Je l’ai déjà dit? Je le répète donc avec joie: chez Replica, on aime à rééditer des trésors enfouis, avant-gardistes, d’une teneur qui exige qu’on s’y trempe tout entier avant de l’appréhender dans leur entièreté. Avec ce deuxième opus de Speed Limit, formé autour de trois membres de Magma (Jannick Top, Joel Dugrenot et Yochk’O Seffer), sorti à la base en 1975, on a le plaisir de (re)découvrir un son osé, quelque part entre jazz libre et rock progressif, musique Zeuhl et tendance à l’errance, sacrément productive. Le vinyl est de plus superbe, on attaque la face A par un Time’s tune qui se décline en quatre parties et sans atermoiement, le cachet d’antan de Breeze borealis libère un jazz lunaire, ondulant, joué avec un feeling dingue.
Voilà un son qui, empreint de maîtrise sans pour autant verser dans la démonstration, parvient à faire passer ledit genre, sans forcer plus que ça. Il le pervertit, le zèbre de sons trippants, le fait groover comme une rondelle de Funkadelic. Si si. A run around the block, entre feutrine jazzy et abords déchirés, produit les mêmes sensations soniques. Il déroute, perd sa route dirait-on…mais non, il garde le cap d’une voie…lactée, déviée, tempétueuse dans sa distinction. Du jazz tout en loopings, audacieux, qui monte vers les cieux au gré d’un sentier sinueux. On n’est d’ailleurs pas au bout de nos (bonnes) surprises puisque Jettatura, dans une quiétude ornée par des voix lyriques, profite de son second volet pour s’encanailler. Fichtre!, le trip est poussé ma p’tite dame!
Etourdissant, l’album se démarque et affiche une belle marque. Good Night Little Bear…, court et posé, finissant de manière apaisée l’épopée Time’s tune. Il laisse le champ libre à African dance, un tantinet tribal, hanté, possédé, répétitif jusqu’à prendre possession de nos perceptions. Il existe, chez Speed Limit, un refus des limites qui lui permet de prétendre à l’élite. A l’issue de cette première face, en tout cas, on s’enthousiasme à l’idée de poursuivre l’audition. Alors Pastoral idyl, scindé lui en cinq pièces (si défaut il devait y avoir, pour le coup, il résiderait dans ce choix d’un agencement pour le moins « complexe »), impose une échappée de plus de vingt minutes au total, émancipée de toute règle réductrice. On y trace, on y lance du son vrillé à tout-va et à l’envi, on y jazze dans la démence. Ca pulse, ça s’envole, ça secoue un peu aussi. Ca grince, ça pue la classe et surtout, ça suit à nouveau une route aux méandres captivants.
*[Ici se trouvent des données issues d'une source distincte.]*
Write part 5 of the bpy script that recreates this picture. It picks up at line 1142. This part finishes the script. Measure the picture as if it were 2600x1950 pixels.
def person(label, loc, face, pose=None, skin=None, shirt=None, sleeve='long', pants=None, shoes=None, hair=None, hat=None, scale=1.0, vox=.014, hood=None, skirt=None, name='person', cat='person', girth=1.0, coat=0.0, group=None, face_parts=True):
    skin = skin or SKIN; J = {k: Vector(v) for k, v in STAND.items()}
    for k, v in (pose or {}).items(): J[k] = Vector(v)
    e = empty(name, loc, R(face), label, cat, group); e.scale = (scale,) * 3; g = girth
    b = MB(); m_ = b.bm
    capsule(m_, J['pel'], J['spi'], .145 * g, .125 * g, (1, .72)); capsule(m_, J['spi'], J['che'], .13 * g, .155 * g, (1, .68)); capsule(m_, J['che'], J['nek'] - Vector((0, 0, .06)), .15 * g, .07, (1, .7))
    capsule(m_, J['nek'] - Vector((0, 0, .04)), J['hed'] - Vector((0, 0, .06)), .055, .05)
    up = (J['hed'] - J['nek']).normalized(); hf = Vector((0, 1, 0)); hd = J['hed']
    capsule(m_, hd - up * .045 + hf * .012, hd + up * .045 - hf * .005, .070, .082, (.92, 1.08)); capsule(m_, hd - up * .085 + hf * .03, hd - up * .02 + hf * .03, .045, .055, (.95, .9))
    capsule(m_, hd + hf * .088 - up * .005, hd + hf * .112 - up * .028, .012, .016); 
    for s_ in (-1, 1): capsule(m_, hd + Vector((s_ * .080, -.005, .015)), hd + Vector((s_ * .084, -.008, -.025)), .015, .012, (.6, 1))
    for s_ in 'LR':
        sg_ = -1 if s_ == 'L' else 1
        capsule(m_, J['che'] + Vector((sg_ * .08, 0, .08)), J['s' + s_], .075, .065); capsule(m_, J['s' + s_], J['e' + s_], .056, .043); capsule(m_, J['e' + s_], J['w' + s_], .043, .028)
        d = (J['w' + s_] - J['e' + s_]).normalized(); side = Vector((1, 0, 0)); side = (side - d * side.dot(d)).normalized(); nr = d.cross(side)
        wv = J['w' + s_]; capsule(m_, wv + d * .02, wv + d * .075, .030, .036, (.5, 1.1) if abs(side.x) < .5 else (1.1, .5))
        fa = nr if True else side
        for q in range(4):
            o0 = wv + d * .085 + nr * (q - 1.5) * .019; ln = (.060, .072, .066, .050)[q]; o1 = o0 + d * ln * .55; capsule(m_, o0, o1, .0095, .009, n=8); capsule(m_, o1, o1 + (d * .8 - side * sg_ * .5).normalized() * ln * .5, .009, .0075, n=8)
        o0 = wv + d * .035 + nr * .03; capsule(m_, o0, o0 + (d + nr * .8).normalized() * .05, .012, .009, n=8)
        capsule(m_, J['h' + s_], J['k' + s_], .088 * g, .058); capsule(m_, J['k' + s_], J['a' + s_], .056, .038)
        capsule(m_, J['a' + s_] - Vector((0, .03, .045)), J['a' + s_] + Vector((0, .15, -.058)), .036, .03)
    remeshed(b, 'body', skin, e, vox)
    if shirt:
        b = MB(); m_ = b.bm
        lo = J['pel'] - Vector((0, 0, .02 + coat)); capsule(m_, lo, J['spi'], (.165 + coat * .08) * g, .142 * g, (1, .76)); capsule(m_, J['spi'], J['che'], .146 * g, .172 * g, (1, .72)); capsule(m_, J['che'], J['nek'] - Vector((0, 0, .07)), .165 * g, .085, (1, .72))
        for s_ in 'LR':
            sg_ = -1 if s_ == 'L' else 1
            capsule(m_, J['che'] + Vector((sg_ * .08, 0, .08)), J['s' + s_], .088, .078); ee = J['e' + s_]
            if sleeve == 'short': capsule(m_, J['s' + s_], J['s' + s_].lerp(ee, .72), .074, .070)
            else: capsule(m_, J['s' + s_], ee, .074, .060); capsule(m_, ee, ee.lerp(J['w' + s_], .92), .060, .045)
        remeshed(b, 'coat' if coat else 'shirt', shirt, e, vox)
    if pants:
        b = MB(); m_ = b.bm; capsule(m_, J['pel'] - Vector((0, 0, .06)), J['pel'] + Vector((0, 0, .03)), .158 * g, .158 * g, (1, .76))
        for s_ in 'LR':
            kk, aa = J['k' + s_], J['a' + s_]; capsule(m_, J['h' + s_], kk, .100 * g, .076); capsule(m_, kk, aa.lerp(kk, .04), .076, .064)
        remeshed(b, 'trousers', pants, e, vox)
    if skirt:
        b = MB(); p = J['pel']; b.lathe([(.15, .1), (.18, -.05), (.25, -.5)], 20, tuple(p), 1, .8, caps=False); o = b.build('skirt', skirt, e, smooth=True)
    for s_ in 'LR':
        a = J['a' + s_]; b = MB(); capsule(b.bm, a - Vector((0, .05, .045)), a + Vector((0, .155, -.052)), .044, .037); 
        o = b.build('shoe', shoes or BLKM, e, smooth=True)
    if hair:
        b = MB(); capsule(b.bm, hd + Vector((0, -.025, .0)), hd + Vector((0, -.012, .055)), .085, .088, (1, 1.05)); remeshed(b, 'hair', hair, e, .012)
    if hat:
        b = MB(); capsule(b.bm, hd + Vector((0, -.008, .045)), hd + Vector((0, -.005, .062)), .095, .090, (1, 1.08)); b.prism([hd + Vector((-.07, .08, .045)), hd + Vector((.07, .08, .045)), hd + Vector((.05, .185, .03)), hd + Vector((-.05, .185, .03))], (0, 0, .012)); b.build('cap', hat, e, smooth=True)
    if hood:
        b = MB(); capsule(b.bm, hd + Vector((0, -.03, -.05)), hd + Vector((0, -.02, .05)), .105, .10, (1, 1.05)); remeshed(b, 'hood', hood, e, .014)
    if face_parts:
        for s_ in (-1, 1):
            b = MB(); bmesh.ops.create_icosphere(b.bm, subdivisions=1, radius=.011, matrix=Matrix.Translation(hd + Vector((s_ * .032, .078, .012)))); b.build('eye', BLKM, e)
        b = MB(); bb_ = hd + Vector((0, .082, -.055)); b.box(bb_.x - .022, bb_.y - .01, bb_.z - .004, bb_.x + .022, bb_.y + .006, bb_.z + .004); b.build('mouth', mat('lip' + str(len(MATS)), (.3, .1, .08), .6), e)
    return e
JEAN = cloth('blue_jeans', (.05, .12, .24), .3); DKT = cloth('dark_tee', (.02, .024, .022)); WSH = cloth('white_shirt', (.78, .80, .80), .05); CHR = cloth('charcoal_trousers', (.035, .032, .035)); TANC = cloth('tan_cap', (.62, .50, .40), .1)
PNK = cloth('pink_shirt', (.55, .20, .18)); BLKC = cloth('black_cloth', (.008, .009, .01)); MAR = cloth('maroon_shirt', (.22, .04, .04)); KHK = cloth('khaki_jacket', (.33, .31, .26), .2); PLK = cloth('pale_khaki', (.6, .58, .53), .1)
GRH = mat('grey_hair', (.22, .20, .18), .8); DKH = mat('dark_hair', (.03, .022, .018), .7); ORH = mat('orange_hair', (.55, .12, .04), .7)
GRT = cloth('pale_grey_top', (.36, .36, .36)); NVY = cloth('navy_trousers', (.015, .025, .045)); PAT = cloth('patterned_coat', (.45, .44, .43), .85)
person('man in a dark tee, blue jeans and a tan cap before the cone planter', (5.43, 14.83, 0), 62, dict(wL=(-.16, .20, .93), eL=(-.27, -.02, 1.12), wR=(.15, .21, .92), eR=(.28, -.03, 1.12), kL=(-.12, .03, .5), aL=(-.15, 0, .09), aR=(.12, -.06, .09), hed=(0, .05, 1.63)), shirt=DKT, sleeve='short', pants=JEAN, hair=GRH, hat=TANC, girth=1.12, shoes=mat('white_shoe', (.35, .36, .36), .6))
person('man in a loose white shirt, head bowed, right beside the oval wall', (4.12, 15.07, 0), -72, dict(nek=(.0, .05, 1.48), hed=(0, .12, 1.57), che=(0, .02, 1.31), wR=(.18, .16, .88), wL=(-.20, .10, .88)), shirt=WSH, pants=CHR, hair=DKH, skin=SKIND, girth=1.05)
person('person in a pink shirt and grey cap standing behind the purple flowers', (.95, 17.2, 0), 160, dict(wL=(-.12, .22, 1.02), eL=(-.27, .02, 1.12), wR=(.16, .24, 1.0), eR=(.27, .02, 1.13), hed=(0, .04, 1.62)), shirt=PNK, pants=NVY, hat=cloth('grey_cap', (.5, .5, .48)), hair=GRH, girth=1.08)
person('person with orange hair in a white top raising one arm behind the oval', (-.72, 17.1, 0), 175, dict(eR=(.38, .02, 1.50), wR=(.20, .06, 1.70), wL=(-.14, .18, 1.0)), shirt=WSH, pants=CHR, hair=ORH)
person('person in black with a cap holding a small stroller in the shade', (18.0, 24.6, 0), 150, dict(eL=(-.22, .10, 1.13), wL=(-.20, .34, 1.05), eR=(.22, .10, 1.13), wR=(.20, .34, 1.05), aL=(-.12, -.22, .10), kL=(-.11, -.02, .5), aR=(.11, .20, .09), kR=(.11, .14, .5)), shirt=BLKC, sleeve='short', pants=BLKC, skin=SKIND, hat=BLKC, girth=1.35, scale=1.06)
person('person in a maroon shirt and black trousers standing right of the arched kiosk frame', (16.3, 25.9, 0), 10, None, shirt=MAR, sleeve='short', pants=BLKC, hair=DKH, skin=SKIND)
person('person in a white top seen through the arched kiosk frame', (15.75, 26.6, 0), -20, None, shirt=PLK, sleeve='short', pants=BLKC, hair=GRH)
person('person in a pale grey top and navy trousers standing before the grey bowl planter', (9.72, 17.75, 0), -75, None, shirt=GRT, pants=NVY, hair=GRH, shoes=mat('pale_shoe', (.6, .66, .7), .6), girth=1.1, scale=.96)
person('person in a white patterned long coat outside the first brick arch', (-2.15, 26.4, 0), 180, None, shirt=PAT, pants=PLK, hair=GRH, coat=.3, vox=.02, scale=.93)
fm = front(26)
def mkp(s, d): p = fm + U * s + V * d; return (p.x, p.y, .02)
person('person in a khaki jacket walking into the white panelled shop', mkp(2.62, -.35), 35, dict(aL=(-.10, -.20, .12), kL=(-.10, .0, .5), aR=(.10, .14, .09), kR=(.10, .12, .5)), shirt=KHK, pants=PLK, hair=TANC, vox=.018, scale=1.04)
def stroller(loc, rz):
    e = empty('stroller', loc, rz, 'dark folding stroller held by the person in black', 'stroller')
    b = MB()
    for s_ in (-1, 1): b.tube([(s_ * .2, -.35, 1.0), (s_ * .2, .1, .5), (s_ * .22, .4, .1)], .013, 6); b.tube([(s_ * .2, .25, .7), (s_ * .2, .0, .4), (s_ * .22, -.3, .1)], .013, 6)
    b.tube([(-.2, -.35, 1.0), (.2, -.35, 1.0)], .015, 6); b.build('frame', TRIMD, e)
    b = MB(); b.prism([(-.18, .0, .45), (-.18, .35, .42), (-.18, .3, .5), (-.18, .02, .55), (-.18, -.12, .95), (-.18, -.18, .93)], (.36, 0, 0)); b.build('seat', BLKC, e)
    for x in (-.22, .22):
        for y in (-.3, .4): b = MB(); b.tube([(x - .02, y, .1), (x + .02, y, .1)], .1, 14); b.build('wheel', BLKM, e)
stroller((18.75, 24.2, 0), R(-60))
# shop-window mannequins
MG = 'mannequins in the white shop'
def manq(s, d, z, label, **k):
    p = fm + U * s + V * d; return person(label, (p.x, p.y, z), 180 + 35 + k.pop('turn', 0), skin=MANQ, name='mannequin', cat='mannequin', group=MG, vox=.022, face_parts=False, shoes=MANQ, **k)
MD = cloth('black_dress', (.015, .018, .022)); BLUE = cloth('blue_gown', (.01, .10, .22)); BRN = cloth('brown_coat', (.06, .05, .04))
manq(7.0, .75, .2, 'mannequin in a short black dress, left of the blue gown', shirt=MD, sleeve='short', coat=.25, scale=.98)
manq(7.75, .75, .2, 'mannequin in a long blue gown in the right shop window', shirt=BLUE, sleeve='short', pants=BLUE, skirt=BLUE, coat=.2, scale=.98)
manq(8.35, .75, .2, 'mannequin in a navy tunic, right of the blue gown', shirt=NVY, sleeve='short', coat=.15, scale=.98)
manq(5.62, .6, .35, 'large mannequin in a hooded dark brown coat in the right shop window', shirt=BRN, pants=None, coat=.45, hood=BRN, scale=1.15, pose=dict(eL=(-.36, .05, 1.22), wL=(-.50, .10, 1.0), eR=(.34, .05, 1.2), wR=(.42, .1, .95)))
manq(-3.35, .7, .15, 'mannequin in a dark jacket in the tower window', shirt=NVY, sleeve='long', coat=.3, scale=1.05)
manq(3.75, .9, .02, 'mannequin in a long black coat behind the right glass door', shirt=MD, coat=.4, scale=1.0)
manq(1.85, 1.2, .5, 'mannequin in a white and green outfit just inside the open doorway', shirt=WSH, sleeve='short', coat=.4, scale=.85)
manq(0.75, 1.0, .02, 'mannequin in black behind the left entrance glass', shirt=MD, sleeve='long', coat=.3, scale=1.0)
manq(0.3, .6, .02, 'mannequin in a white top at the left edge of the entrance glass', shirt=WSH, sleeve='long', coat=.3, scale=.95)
Au bout d’une écoute, tu te dois de réenclencher le play. Speed Limit, t’en fais pas l’tour en un jour. Il te faut y revenir, t’y plonger encore et encore, le laisser te pénétrer. Du morceau en question, surgissent des vocaux dingos, greffés à cette souplesse jazzy qui n’en finit pas de se trémousser.
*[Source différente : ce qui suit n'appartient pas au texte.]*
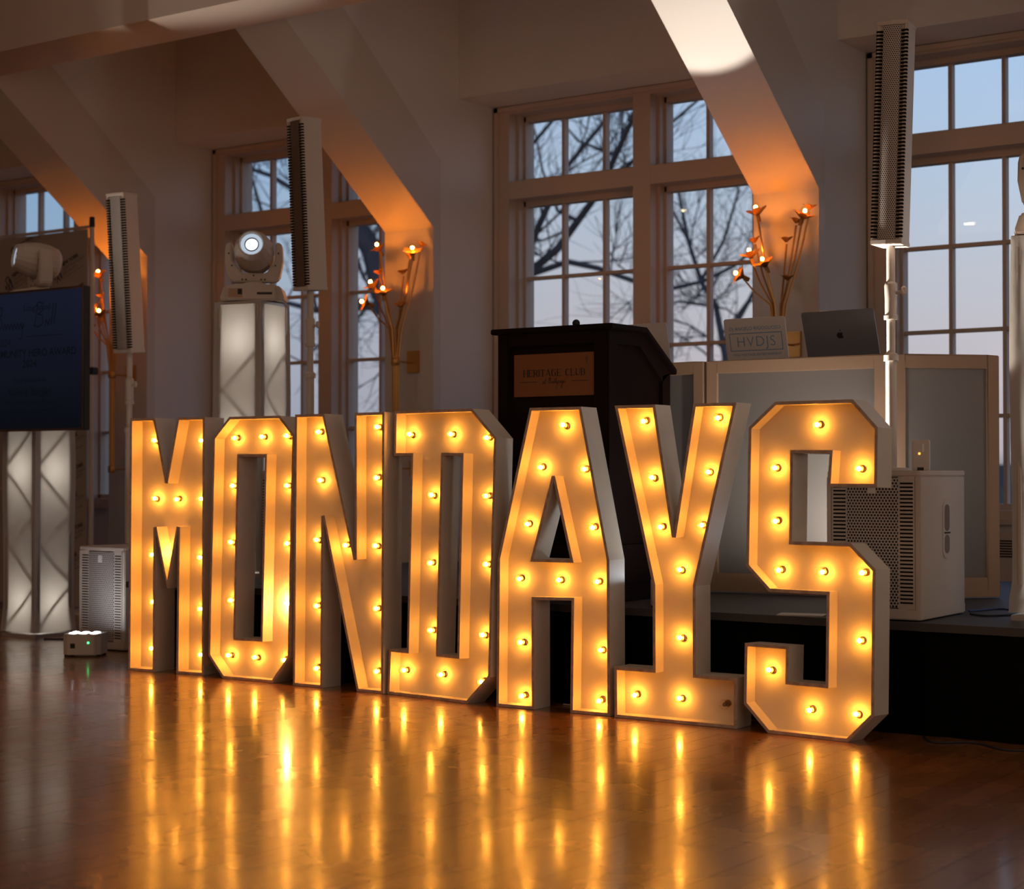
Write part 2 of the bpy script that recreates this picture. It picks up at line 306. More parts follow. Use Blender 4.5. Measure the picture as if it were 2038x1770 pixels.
# ------------------------------------------------------------------ outside
struct(MB().box(-700, 500, 10.5, 900, -2.3, -2.2).build('ground', MT['lawn']))
rd = MB(); pr = [(-700, -2.3)]; x_ = -700
while x_ < 500: pr.append((x_, 3.0 + 1.6 * sin(x_ * .021) + random.uniform(-.8, .8))); x_ += 9
pr.append((500, -2.3)); rd.prism(pr, 420, 424, 'y'); struct(rd.build('hills', MT['ridge']))
def grow(mb, p, d, L_, r, lev):
    if lev == 0 or r < .004: return
    pts = [p]; rs = [r]; n = 4; q = p.copy(); dd = d.normalized()
    for i in range(n):
        dd = (dd + V((random.gauss(0, .20), random.gauss(0, .20), random.gauss(.05, .15)))).normalized(); q = q + dd * L_ / n; pts.append(q.copy()); rs.append(r * (1 - .62 * (i + 1) / n))
    mb.tube(pts, rs, 4 if r < .04 else 6, caps=False)
    for i in range(1, n + 1):
        for k in range(2 if lev > 1 else 1):
            a = V((random.gauss(0, 1), random.gauss(0, .8), random.gauss(.25, .8))).normalized()
            grow(mb, pts[i], (dd * .75 + a * .75), L_ * random.uniform(.5, .75), rs[i] * random.uniform(.5, .72) + .001, lev - 1)
def tree(Y, limbs, label, lev=3, dens=1, base=None):
    root = thing('bare_tree', label, 'tree', (0, 0, 0), group='bare trees outside the windows')
    tk = MB(); br = MB(); first = None
    for li, (pp, r0, r1) in enumerate(limbs):
        n = len(pp); ph = random.uniform(0, 6)
        pts = [at(x, y, Y + 1.2 * sin(ph + i * .7) * (i / n) * (li > 0)) for i, (x, y) in enumerate(pp)]
        r0_, r1_ = (r0, r1) if li < 2 and Y < 30 else (r0 * .62, r1 * .62)
        rs = [r0_ + (r1_ - r0_) * i / (n - 1) for i in range(n)]
        if li == 0 and base: pts = [V((pts[0].x + base[0], Y, -2.25))] + pts; rs = [r0 * 1.3] + rs
        tk.tube(pts, rs, 8)
        for i in range(1 + (li == 0), len(pts)):
            for s in range(dens):
                q = pts[i - 1].lerp(pts[i], random.random()); d = (pts[i] - pts[i - 1]).normalized()
                a = V((random.gauss(0, 1), random.gauss(0, .7), random.gauss(.35, .8)))
                grow(br, q, d * .6 + a.normalized(), random.uniform(1.1, 2.2), min(rs[i] * .42, .032), lev)
    tk.build('trunk', MT['bark'], root, True); br.build('twigs', MT['bark'], root)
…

Une fois « terrassé », tu ne pourras la chasser de ton esprit. Speed Limit, sur ses deux galettes qui repoussent les barrières, instaure un genre qu’on ne peut rattacher qu’à ses propres aptitudes. On sait gré à Replica, d’un flair exemplaire, de nous offrir de telles productions gravées sur sillons, dont le son et les orientations innovent bien plus que la très majeure partie des combos actuels. La ressortie est limitée à 500 exemplaires, prenez-en bonne note car ça signifie, vous l’aurez compris, que ce vinyl de toute beauté exige qu’on se presse d’en assurer l’achat. Pour tout juste quelques pièces, ça sera la liesse, au vent d’un son polisson et bien trop bon pour qu’on décide de s’en dispenser.